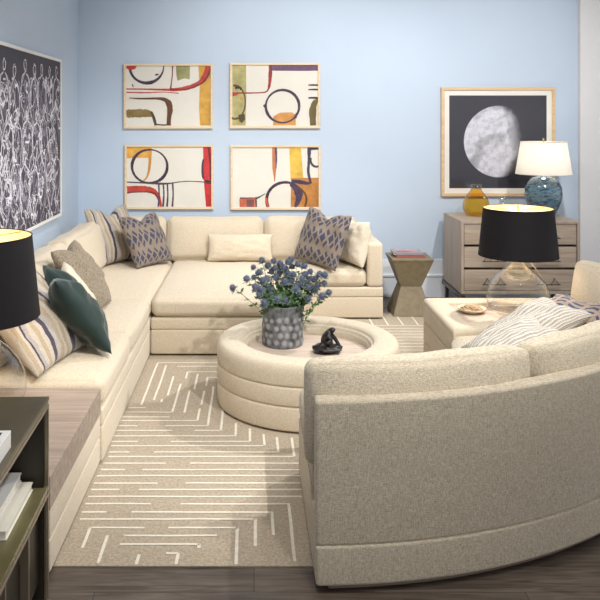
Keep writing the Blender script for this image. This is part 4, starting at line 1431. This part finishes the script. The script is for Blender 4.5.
# local: x from -.42 (wall side) to 0 (room side), y from -1.3 (towards the eye) to 0
T = .69
bm = bmesh.new(); span(bm, -.42, -.0, -1.3, 0, T - .012, T, .001)
link('top_panel', bm, BRONZE, bk, smooth=False)
bm = bmesh.new()
for z0 in (T - .034,):
    span(bm, -.012, .0, -1.3, 0, z0, z0 + .009, .001); span(bm, -.010, -.003, -1.3, 0, z0 + .009, z0 + .022, .001)
span(bm, -.42, -.0, -1.3, .0, T - .036, T - .034, .0005)
link('top_edge', bm, BRONZE_EDGE, bk, smooth=False)
bm = bmesh.new()
SH = .385
span(bm, -.42, -.0, -1.3, -.012, SH - .012, SH, .001)
link('shelf', bm, plain('olive_bronze_sheet', rgb(122, 114, 82), rough=.25, metal=.3, var=.2, vscale=5), bk, smooth=False)
bm = bmesh.new()
span(bm, -.012, .001, -1.3, 0, SH - .032, SH - .022, .001); span(bm, -.010, -.002, -1.3, 0, SH - .022, SH - .011, .001)
link('shelf_edge', bm, BRONZE_EDGE, bk, smooth=False)
bm = bmesh.new(); span(bm, -.42, -.014, -.024, 0, 0, T - .036, .001)
link('end_panel', bm, DARKPANEL, bk, smooth=False)
bm = bmesh.new(); span(bm, -.014, .0, -.012, .0, 0, T - .034, .001); span(bm, -.012, -.003, -.022, -.013, 0, SH - .034, .001)
link('corner_post', bm, BRONZE_EDGE, bk, smooth=False)
bm = bmesh.new(); span(bm, -.42, -.40, -1.3, -.024, 0, T - .036, .001)
link('back_panel', bm, DARKPANEL, bk, smooth=False)
bm = bmesh.new(); span(bm, -.42, -.03, -1.3, -.026, .06, SH - .034, .001)
link('lower_panel', bm, DARKPANEL, bk, smooth=False)
for yy in (-.265, -.52, -.78, -1.04):
    bm = bmesh.new(); span(bm, -.028, -.002, yy - .005, yy + .005, 0, SH - .033, .001)
    link('divider', bm, BRONZE_EDGE, bk, smooth=False)


def on_shelf(x, y, z):
    v = Matrix.Rotation(R(1.9), 3, 'Z') @ Vector((x, y, 0)); return (-.709 + v.x, 2.70 + v.y, z)


WHITEC = plain('white_book_cover', rgb(232, 230, 226), rough=.35, var=.03)
IVC = plain('ivory_book_cover', rgb(226, 222, 208), rough=.4, var=.04)
GOLDP = plain('gilt_print', rgb(150, 122, 66), rough=.4, var=.5, vscale=120)
INKB = plain('black_print', rgb(40, 38, 40), rough=.4, var=.2)
b1 = book('ivory covered book, lower of the pair on the bronze bookshelf', on_shelf(-.155, -.20, SH + .0005), .32, .22, .028, IVC, R(1.9) + PI / 2 + PI, 'books on the bookshelf')
b2 = book('white covered book, upper of the pair on the bronze bookshelf', on_shelf(-.19, -.185, SH + .0288), .30, .21, .03, WHITEC, R(1.9) + PI / 2 + PI, 'books on the bookshelf')
wb = thing('display_book', 'white slipcased book with black cover panel on top of bookshelf', 'book', on_shelf(-.105, -.55, T + .0004), R(1.9))
bm = box(-.09, .09, -.13, .13, 0, .05, .002)
link('slipcase', bm, WHITEC, wb, smooth=False)
bm = box(-.07, .07, -.11, .112, .05, .0508, .0002)
link('cover_panel', bm, INKB, wb, smooth=False)

# ------------------------------------------------------------------ camera
cam = bpy.data.cameras.new('camera'); co = bpy.data.objects.new('camera', cam); C.objects.link(co)
co.location = (0, 0, H); co.rotation_euler = (R(90), 0, 0)
cam.sensor_width = 36; cam.lens = F / 600 * 36
cam.shift_x = (300 - VX) / 600; cam.shift_y = -(300 - VY) / 600
cam.clip_start = .05
bpy.context.scene.camera = co

# ------------------------------------------------------------------ light: the ceiling spots and the showroom's ambient light
def spot(loc, target, power, ang=70, blend=.5, size=.05, col=(1, .95, .88)):
    l = bpy.data.lights.new('ceiling_spot', 'SPOT'); l.energy = power; l.color = col
    l.spot_size = R(ang); l.spot_blend = blend; l.shadow_soft_size = size
    o = bpy.data.objects.new('ceiling_spot', l); C.objects.link(o)
    o.location = loc
    o.rotation_euler = (Vector(target) - Vector(loc)).to_track_quat('-Z', 'Y').to_euler()
    return o


COOL = (1, .98, .945)
spot((1.35, 2.0, 3.0), (.2, 4.9, .3), 230, 62, .6, .03, COOL)
spot((2.35, 5.9, 3.0), (.1, 4.7, .2), 260, 80, .7, .03, COOL)
spot((.3, 5.0, 3.05), (.3, 7.2, 1.5), 150, 100, .9, .1, COOL)
spot((2.2, 4.6, 3.05), (2.1, 7.2, 1.3), 150, 90, .9, .06, COOL)
spot((-.2, 3.6, 3.05), (-1.4, 4.6, .5), 55, 90, .9, .06, COOL)
spot((-.4, 4.8, 3.05), (-.9, 6.4, .4), 70, 80, .9, .06, COOL)
spot((.0, 2.4, 3.05), (-.3, 3.6, 0), 80, 80, .9, .08, COOL)
spot((1.6, 3.4, 3.05), (1.5, 3.9, 0), 70, 85, .9, .08, COOL)
spot((.7, 1.5, 3.05), (-.85, 2.4, .4), 80, 80, .9, .08, COOL)

w = bpy.data.worlds.new('showroom'); bpy.context.scene.world = w; w.use_nodes = True
bg = w.node_tree.nodes['Background']; bg.inputs[0].default_value = (.95, .97, 1.0, 1); bg.inputs[1].default_value = .72

vs = bpy.context.scene.view_settings
vs.view_transform = 'Standard'; vs.look = 'None'; vs.gamma = 1; vs.exposure = .48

=====

Exercise task:
All of the material above needs to be restated exactly, with no pictures.

Response to the task:
Keep writing the Blender script for this image. This is part 4, starting at line 1431. This part finishes the script. The script is for Blender 4.5.
# local: x from -.42 (wall side) to 0 (room side), y from -1.3 (towards the eye) to 0
T = .69
bm = bmesh.new(); span(bm, -.42, -.0, -1.3, 0, T - .012, T, .001)
link('top_panel', bm, BRONZE, bk, smooth=False)
bm = bmesh.new()
for z0 in (T - .034,):
    span(bm, -.012, .0, -1.3, 0, z0, z0 + .009, .001); span(bm, -.010, -.003, -1.3, 0, z0 + .009, z0 + .022, .001)
span(bm, -.42, -.0, -1.3, .0, T - .036, T - .034, .0005)
link('top_edge', bm, BRONZE_EDGE, bk, smooth=False)
bm = bmesh.new()
SH = .385
span(bm, -.42, -.0, -1.3, -.012, SH - .012, SH, .001)
link('shelf', bm, plain('olive_bronze_sheet', rgb(122, 114, 82), rough=.25, metal=.3, var=.2, vscale=5), bk, smooth=False)
bm = bmesh.new()
span(bm, -.012, .001, -1.3, 0, SH - .032, SH - .022, .001); span(bm, -.010, -.002, -1.3, 0, SH - .022, SH - .011, .001)
link('shelf_edge', bm, BRONZE_EDGE, bk, smooth=False)
bm = bmesh.new(); span(bm, -.42, -.014, -.024, 0, 0, T - .036, .001)
link('end_panel', bm, DARKPANEL, bk, smooth=False)
bm = bmesh.new(); span(bm, -.014, .0, -.012, .0, 0, T - .034, .001); span(bm, -.012, -.003, -.022, -.013, 0, SH - .034, .001)
link('corner_post', bm, BRONZE_EDGE, bk, smooth=False)
bm = bmesh.new(); span(bm, -.42, -.40, -1.3, -.024, 0, T - .036, .001)
link('back_panel', bm, DARKPANEL, bk, smooth=False)
bm = bmesh.new(); span(bm, -.42, -.03, -1.3, -.026, .06, SH - .034, .001)
link('lower_panel', bm, DARKPANEL, bk, smooth=False)
for yy in (-.265, -.52, -.78, -1.04):
    bm = bmesh.new(); span(bm, -.028, -.002, yy - .005, yy + .005, 0, SH - .033, .001)
    link('divider', bm, BRONZE_EDGE, bk, smooth=False)


def on_shelf(x, y, z):
    v = Matrix.Rotation(R(1.9), 3, 'Z') @ Vector((x, y, 0)); return (-.709 + v.x, 2.70 + v.y, z)


WHITEC = plain('white_book_cover', rgb(232, 230, 226), rough=.35, var=.03)
IVC = plain('ivory_book_cover', rgb(226, 222, 208), rough=.4, var=.04)
GOLDP = plain('gilt_print', rgb(150, 122, 66), rough=.4, var=.5, vscale=120)
INKB = plain('black_print', rgb(40, 38, 40), rough=.4, var=.2)
b1 = book('ivory covered book, lower of the pair on the bronze bookshelf', on_shelf(-.155, -.20, SH + .0005), .32, .22, .028, IVC, R(1.9) + PI / 2 + PI, 'books on the bookshelf')
b2 = book('white covered book, upper of the pair on the bronze bookshelf', on_shelf(-.19, -.185, SH + .0288), .30, .21, .03, WHITEC, R(1.9) + PI / 2 + PI, 'books on the bookshelf')
wb = thing('display_book', 'white slipcased book with black cover panel on top of bookshelf', 'book', on_shelf(-.105, -.55, T + .0004), R(1.9))
bm = box(-.09, .09, -.13, .13, 0, .05, .002)
link('slipcase', bm, WHITEC, wb, smooth=False)
bm = box(-.07, .07, -.11, .112, .05, .0508, .0002)
link('cover_panel', bm, INKB, wb, smooth=False)

# ------------------------------------------------------------------ camera
cam = bpy.data.cameras.new('camera'); co = bpy.data.objects.new('camera', cam); C.objects.link(co)
co.location = (0, 0, H); co.rotation_euler = (R(90), 0, 0)
cam.sensor_width = 36; cam.lens = F / 600 * 36
cam.shift_x = (300 - VX) / 600; cam.shift_y = -(300 - VY) / 600
cam.clip_start = .05
bpy.context.scene.camera = co

# ------------------------------------------------------------------ light: the ceiling spots and the showroom's ambient light
def spot(loc, target, power, ang=70, blend=.5, size=.05, col=(1, .95, .88)):
    l = bpy.data.lights.new('ceiling_spot', 'SPOT'); l.energy = power; l.color = col
    l.spot_size = R(ang); l.spot_blend = blend; l.shadow_soft_size = size
    o = bpy.data.objects.new('ceiling_spot', l); C.objects.link(o)
    o.location = loc
    o.rotation_euler = (Vector(target) - Vector(loc)).to_track_quat('-Z', 'Y').to_euler()
    return o


COOL = (1, .98, .945)
spot((1.35, 2.0, 3.0), (.2, 4.9, .3), 230, 62, .6, .03, COOL)
spot((2.35, 5.9, 3.0), (.1, 4.7, .2), 260, 80, .7, .03, COOL)
spot((.3, 5.0, 3.05), (.3, 7.2, 1.5), 150, 100, .9, .1, COOL)
spot((2.2, 4.6, 3.05), (2.1, 7.2, 1.3), 150, 90, .9, .06, COOL)
spot((-.2, 3.6, 3.05), (-1.4, 4.6, .5), 55, 90, .9, .06, COOL)
spot((-.4, 4.8, 3.05), (-.9, 6.4, .4), 70, 80, .9, .06, COOL)
spot((.0, 2.4, 3.05), (-.3, 3.6, 0), 80, 80, .9, .08, COOL)
spot((1.6, 3.4, 3.05), (1.5, 3.9, 0), 70, 85, .9, .08, COOL)
spot((.7, 1.5, 3.05), (-.85, 2.4, .4), 80, 80, .9, .08, COOL)

w = bpy.data.worlds.new('showroom'); bpy.context.scene.world = w; w.use_nodes = True
bg = w.node_tree.nodes['Background']; bg.inputs[0].default_value = (.95, .97, 1.0, 1); bg.inputs[1].default_value = .72

vs = bpy.context.scene.view_settings
vs.view_transform = 'Standard'; vs.look = 'None'; vs.gamma = 1; vs.exposure = .48